23 July 2008

What is climate?

This question is one I've never been satisfied with the answers to. That probably means that there's some good science to be done coming up with a solid answer to is. Probably the best description, though not a definition, is from Robert Heinlein: "Climate is what you expect. Weather is what you get." What is missing from the description is how to decide what to expect.

Some of it, though, works very well as a practical matter as well. If you measure a temperature somewhere (my back yard at 12:30 PM), you have observed weather -- what we got at the instant, in the exact location, that we took the measurement. This is useful to know in its own right since what we experience directly as we live our lives is weather. If my backyard thermometer showed 95 F and humid, I know that it's a good time to read a book instead of do major weeding.

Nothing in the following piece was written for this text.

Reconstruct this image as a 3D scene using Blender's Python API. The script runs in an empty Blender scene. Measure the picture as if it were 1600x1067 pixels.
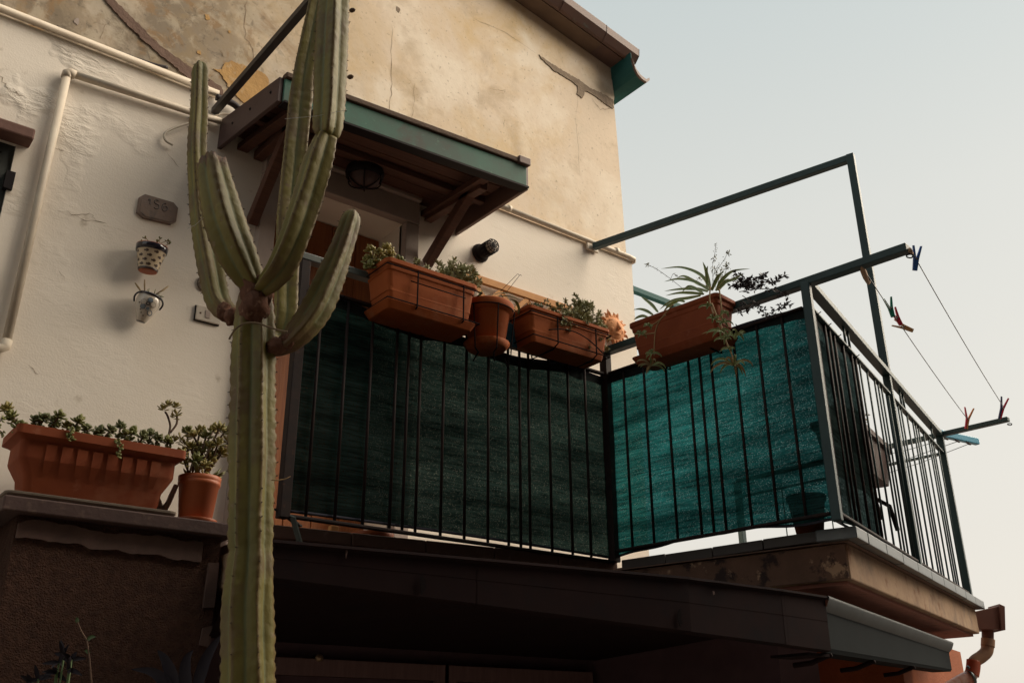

If I take readings of my back yard temperature for every July 23rd for the last bunch (project: how many? Why that many and not half as many or twice as many?) of years, and average them, then I have a notion of the expectation value (a formal process from statistics which you can study to answer my questions of how many years to average). This gives me an estimate of the temperature to expect -- the July 23rd temperature climate for my yard.

Weather is made of quite a few different things beyond temperature, so climate must be as well. Beyond temperature, we have expectations about the wind speed and direction (usually pretty mild around me, and mostly from the west), how often rain falls and how much falls when it does, how cloudy it will be, how often there is lightning, how deep the ground freezes in winter, ...

Given this, if you see someone say that a weather event -- a single storm somewhere, a cold temperature in some modest area (and compared to the globe, the US is a modest area) has proven or disproven something about climate, you know they're wrong. It's also why you'll see many scientists talking about climate change rather than global warming. Temperature is only one part of the climate system. Temperature, on the other hand, is one of the easiest things to measure, so many climate studies do focus on that. The science problem, though, is still the whole climate system.